## GIVEN EXERCISE
Repeat everything from the first line of the listing below through the line that contains "obj('nail_hole', b, HOLE, cr)", exactly. Leave out pictures.
====
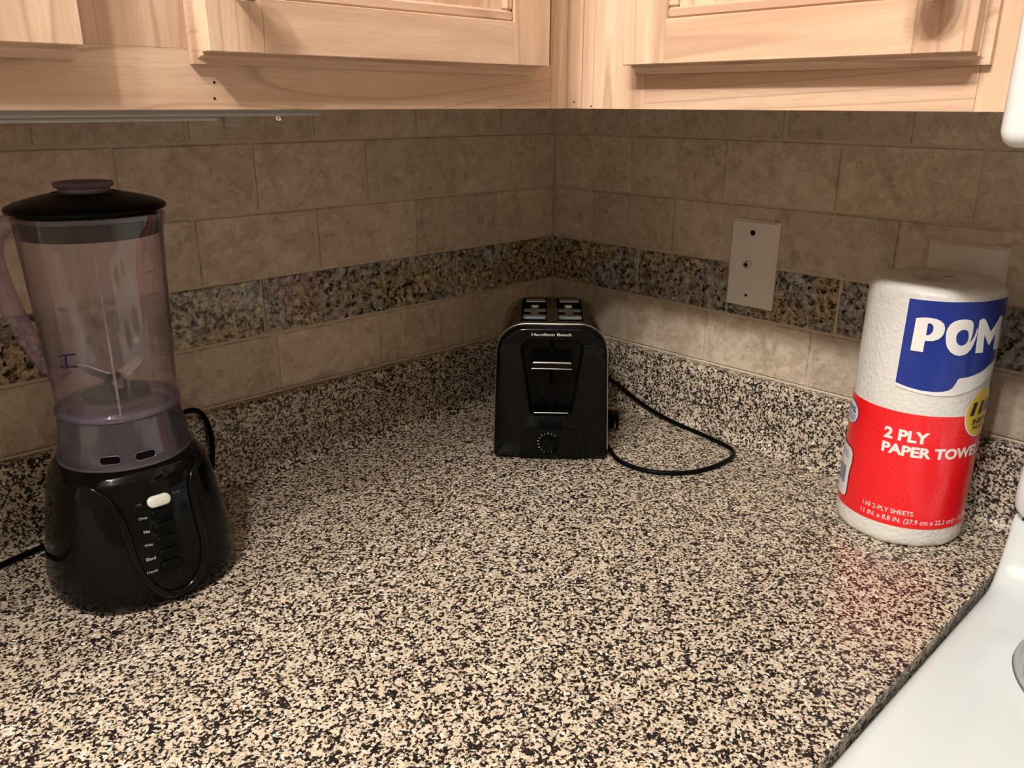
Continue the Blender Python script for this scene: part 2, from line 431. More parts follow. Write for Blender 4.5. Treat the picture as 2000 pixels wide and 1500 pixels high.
obj('face_stile', bx(-.790, -.690, -.3199, -.302, .4905, 1.20), OAKZ, cl)
obj('face_stile', bx(-.345, -.3202, -.32, -.302, ZC, 1.20, .0005), OAKZ, cl)
obj('face_stile', bx(-1.60, -1.56, -.3199, -.302, .4905, 1.20), OAKZ, cl)
bevel_door('cabinet_door', cl, 'x', -.7078, -.3715, True, False, -.684, .0045)
bevel_door('cabinet_door', cl, 'x', -1.28, -.783, False, False, None)
# pinholes left by nails
for x, z in ((-.6915, .4688), (-.6925, .4578)):
    b = bmesh.new(); merge(b, lathe([(.0009, 0), (.0009, .0006)], 8), Matrix.Translation((x, -.3198, z)) @ Matrix.Rotation(math.pi/2, 4, 'X'))
    obj('nail_hole', b, HOLE, cl)
cr = empty('wall_cabinet', (0, 0, 0), 0, 'pale oak upper cabinet on the right wall above the paper towel roll', 'cabinet')
obj('carcass', bx(-.301, -.002, -.745, -.3025, ZC+.012, 1.20), OAKY, cr)
obj('scribe_strip', bx(-.3215, -.302, -.3395, -.3203, ZC, 1.20, .0005), OAKZ, cr, label='light oak strip at the inner corner')
obj('face_stile', bx(-.32, -.302, -.418, -.3397, ZC, 1.20, .0003), OAKZ, cr)
obj('bottom_rail', bx(-.32, -.302, -.7045, -.4182, ZC, .4905, .0003), OAKY, cr)
obj('face_stile', bx(-.32, -.302, -.745, -.7047, ZC, 1.20, .0003), OAKZ, cr)
bevel_door('cabinet_door', cr, 'y', -.7117, -.4092, True, False, -.682)
for y, z, x in ((-.331, .4566, -.3214), (-.3525, .4525, -.3199)):
    b = bmesh.new(); merge(b, lathe([(.0008, 0), (.0008, .0006)], 8), Matrix.Translation((x, y, z)) @ Matrix.Rotation(-math.pi/2, 4, 'Y'))
    obj('nail_hole', b, HOLE, cr)

# under-cabinet light fitting
UL = empty('cabinet_light', (-.86, -.25, ZC), 0, 'slim grey switched-off light strip fixed beneath the left upper cabinet', 'light')
obj('housing', bx(-.44, .270, -.045, .030, -.0050, .012, .002, 2), mat('grey_housing', (.36, .35, .34), .5), UL)
obj('lens', bx(-.42, .185, -.036, .020, -.0080, -.0048, .001), mat('frosted_lens', (.40, .39, .37), .4), UL)
obj('clip', bx(.190, .205, -.036, -.030, -.0125, -.0045, .0006), mat('clip_plastic', (.30, .27, .22), .5), UL)
obj('screw', lathe([(.0028, -.0085), (.0032, -.0075), (.0032, -.005)], 16, cx=.236, cy=-.034), CHROME, UL, smooth=40)

# ------------------------------------------------------------------ microwave (right edge of the picture)
mw = empty('microwave', (-.20, -1.125, .430), 0, 'white over-range microwave oven at the top right edge', 'microwave')
YM = .3805
obj('casing', bx(-.175, .196, -.376, YM, 0, .42, .014, 4), APPL, mw, smooth=40)
obj('door', bx(-.1965, -.176, -.20, YM, .000, .40, .010, 4), APPL, mw, smooth=40)
obj('control_panel', bx(-.1965, -.176, -.376, -.204, .000, .40, .010, 4), APPL, mw, smooth=40)
obj('vent_underside', bx(-.186, .17, -.35, YM-.020, -.0025, .010, .001), mat('dark_grille', (.03, .03, .03), .5), mw, label='dark grille on the underside')
obj('door_window', bx(-.1975, -.196, -.14, YM-.07, .07, .34), BLACK, mw)

# ------------------------------------------------------------------ range
rg = empty('range', (-.33, -1.117, -.9), 0, 'white enamel electric range beside the end of the counter', 'stove')
def cook_z(x, y):   # local, x -0.33..0.33 (wall side +), y -.38..+.38
    zt = .9077
    d = min(.380-y, y+.380, x+.33)             # distance from the edge
    e = 0
    if d < .012: e = -.010*(1-math.sqrt(max(0, 1-((.012-d)/.012)**2)))
    s = max(0, min(1, (d-.040)/.018)); s = s*s*(3-2*s)
    z = zt+e-.0045*s
    if x > .165:                                # upsweep to the back
        t = min(1, (x-.165)/.062)
        z += .078*t**3.2
    for cx, cy, rr in BURN:
        q = math.hypot(x-cx, y-cy)
        if q < rr+.016:
            k = max(0, min(1, (rr+.016-q)/.014)); z += .003*math.sin(math.pi*k)
            if q < rr: z -= .020*min(1, (rr-q)/.006)
    return z
BURN = [(.100, .231, .090), (.100, -.20, .075), (-.16, .19, .075), (-.16, -.20, .095)]
b = bmesh.new()
xs = [-.33+.66*i/150 for i in range(151)]; xs = [x for x in xs if x <= .228]
ys = [-.38, -.3785, -.376, -.372]+[-.368+.736*i/150 for i in range(151)]+[.372, .376, .3785, .38]
V = [[b.verts.new((x, y, cook_z(x, y))) for y in ys] for x in xs]
for i in range(len(xs)-1):
    for j in range(len(ys)-1): b.faces.new((V[i][j], V[i+1][j], V[i+1][j+1], V[i][j+1]))
for j0 in (0, len(ys)-1):
    lo = [b.verts.new((x, ys[j0], .86)) for x in xs]
    for i in range(len(xs)-1): b.faces.new((V[i][j0], V[i+1][j0], lo[i+1], lo[i]))
lo = [b.verts.new((xs[0], y, .86)) for y in ys]
for j in range(len(ys)-1): b.faces.new((V[0][j], V[0][j+1], lo[j+1], lo[j]))
obj('cooktop', b, ENAMEL, rg, smooth=60)
obj('body', bx(-.315, .328, -.372, .372, .03, .858, .003), APPL, rg)
obj('oven_door', bx(-.345, -.317, -.36, .36, .20, .74, .008, 2), APPL, rg)
obj('door_handle', tube([(-.345, -.30, .70), (-.385, -.29, .70), (-.385, .29, .70), (-.345, .30, .70)], .011, 10), APPL, rg, smooth=50)
for q, (cx, cy, rr) in enumerate(BURN):
    bm = lathe([(rr-.012, .894), (rr+.000, .904), (rr+.005, .9085), (rr+.009, .9075), (rr+.009, .905)], 64, cap0=False, cap1=False, cx=cx, cy=cy)
    pan = obj('drip_pan', bm, STEEL, rg, smooth=60, label='shiny metal drip pan ring')
    pts = []
    for i in range(160):
        t = i/159; a = t*2*math.pi*3.6; r_ = .018+(rr-.035)*t
        pts.append((cx+r_*math.cos(a), cy+r_*math.sin(a), .9085))
    obj('coil', tube(pts, .0042, 6), BLACK3, rg, smooth=60)
# backguard: console leaning back, with rounded lower corner
prof = [(.2140, .9745), (.2120, .978), (.2140, 1.000), (.232, 1.065), (.240, 1.150), (.250, 1.165), (.322, 1.165), (.322, .975)]
n = 6; rings = []
for k in range(n+1):
    a = k/n*math.pi/2; ins = .016*(1-math.sin(a)); yy = .382-.016+.016*math.cos(a)
    rings.append([(x+ins*.6*(1 if x < .28 else -1), yy, z+ins*(1 if z < 1.05 else -1)) for x, z in prof])
rings = rings[::-1][::-1]
full = [[(x, .372+.008-.0*i, z) for x, z in prof] for i in (0,)]
ringsL = [[(p[0], p[1], p[2]) for p in r] for r in rings][::-1]
bm = loft([[(x, -y, z) for x, y, z in r] for r in rings[:0]]+[[(x, -.382, z) for x, z in prof]]+ringsL)
obj('backguard', bm, ENAMEL, rg, smooth=50)
obj('backguard_seam', bx(.222, .322, -.374, .372, .968, .9765), BLACK3, rg)
for y in (-.30, -.22, .22, .30):
    bm = lathe([(.020, 0), (.019, .012), (.014, .018)], 24)
    merge2 = bmesh.new(); merge(merge2, bm, Matrix.Translation((.234, y, 1.08)) @ Matrix.Rotation(-math.pi/2, 4, 'Y'))
    obj('knob', merge2, BLACK2, rg, smooth=40)

# ------------------------------------------------------------------ wall plates
pl = empty('cable_plate', (0, -.3632, .2563), R(90), 'ivory coaxial wall plate with one small threaded jack in its middle', 'wall plate')
# local: x along the wall (+x = world +y), y = -world x ... front faces local +y
def plate_bm(hw, hh, t=.0055, ch=.0035):
    r0 = [(-hw, 0, -hh), (hw, 0, -hh), (hw, 0, hh), (-hw, 0, hh)]
    r1 = [(x, .002, z) for x, _, z in r0]
    r2_ = [(x*(1-ch/hw), t, z*(1-ch/hh)) for x, _, z in r0]
    return loft([r0, r1, r2_])
obj('plate', plate_bm(.0345, .0572), PLATE, pl)
def disc(cx, cz, r, y0, y1, n=20):
    b = lathe([(r, 0), (r, y1-y0)], n)
    for v in b.verts: v.co = (cx+v.co.x, y0+v.co.z, cz+v.co.y)
    return b
obj('screw_hole', disc(.0015, .0408, .0036, .0040, .0057), HOLE, pl)
obj('screw_hole', disc(.0030, -.0417, .0019, .0040, .0057), HOLE, pl)
jk = obj('jack', disc(.0036, -.0002, .0052, .0040, .0085, 6), STEEL, pl, label='small threaded steel jack')
obj('jack_barrel', disc(.0036, -.0002, .0040, .0085, .0125, 18), CHROME, jk, smooth=40)
obj('jack_pin_hole', disc(.0036, -.0002, .0022, .0120, .0126, 12), HOLE, jk)
p2 = empty('outlet_plate', (0, -.6195, .2570), R(90), 'ivory wall outlet plate partly hidden behind the paper towel roll', 'wall plate')
obj('plate', plate_bm(.0410, .0570, .007), PLATE, p2)
for s in (-1, 1):
    o_ = obj('socket', bx(-.0165, .0165, .006, .0082, s*.020-.0135, s*.020+.0135, .0015), PLATE, p2)
    obj('slot', bx(-.0075, -.0055, .008, .0085, s*.020-.004, s*.020+.006), HOLE, o_)
    obj('slot', bx(.0055, .0075, .008, .0085, s*.020-.004, s*.020+.006), HOLE, o_)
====
## EXERCISE SOLUTION
Continue the Blender Python script for this scene: part 2, from line 431. More parts follow. Write for Blender 4.5. Treat the picture as 2000 pixels wide and 1500 pixels high.
obj('face_stile', bx(-.790, -.690, -.3199, -.302, .4905, 1.20), OAKZ, cl)
obj('face_stile', bx(-.345, -.3202, -.32, -.302, ZC, 1.20, .0005), OAKZ, cl)
obj('face_stile', bx(-1.60, -1.56, -.3199, -.302, .4905, 1.20), OAKZ, cl)
bevel_door('cabinet_door', cl, 'x', -.7078, -.3715, True, False, -.684, .0045)
bevel_door('cabinet_door', cl, 'x', -1.28, -.783, False, False, None)
# pinholes left by nails
for x, z in ((-.6915, .4688), (-.6925, .4578)):
    b = bmesh.new(); merge(b, lathe([(.0009, 0), (.0009, .0006)], 8), Matrix.Translation((x, -.3198, z)) @ Matrix.Rotation(math.pi/2, 4, 'X'))
    obj('nail_hole', b, HOLE, cl)
cr = empty('wall_cabinet', (0, 0, 0), 0, 'pale oak upper cabinet on the right wall above the paper towel roll', 'cabinet')
obj('carcass', bx(-.301, -.002, -.745, -.3025, ZC+.012, 1.20), OAKY, cr)
obj('scribe_strip', bx(-.3215, -.302, -.3395, -.3203, ZC, 1.20, .0005), OAKZ, cr, label='light oak strip at the inner corner')
obj('face_stile', bx(-.32, -.302, -.418, -.3397, ZC, 1.20, .0003), OAKZ, cr)
obj('bottom_rail', bx(-.32, -.302, -.7045, -.4182, ZC, .4905, .0003), OAKY, cr)
obj('face_stile', bx(-.32, -.302, -.745, -.7047, ZC, 1.20, .0003), OAKZ, cr)
bevel_door('cabinet_door', cr, 'y', -.7117, -.4092, True, False, -.682)
for y, z, x in ((-.331, .4566, -.3214), (-.3525, .4525, -.3199)):
    b = bmesh.new(); merge(b, lathe([(.0008, 0), (.0008, .0006)], 8), Matrix.Translation((x, y, z)) @ Matrix.Rotation(-math.pi/2, 4, 'Y'))
    obj('nail_hole', b, HOLE, cr)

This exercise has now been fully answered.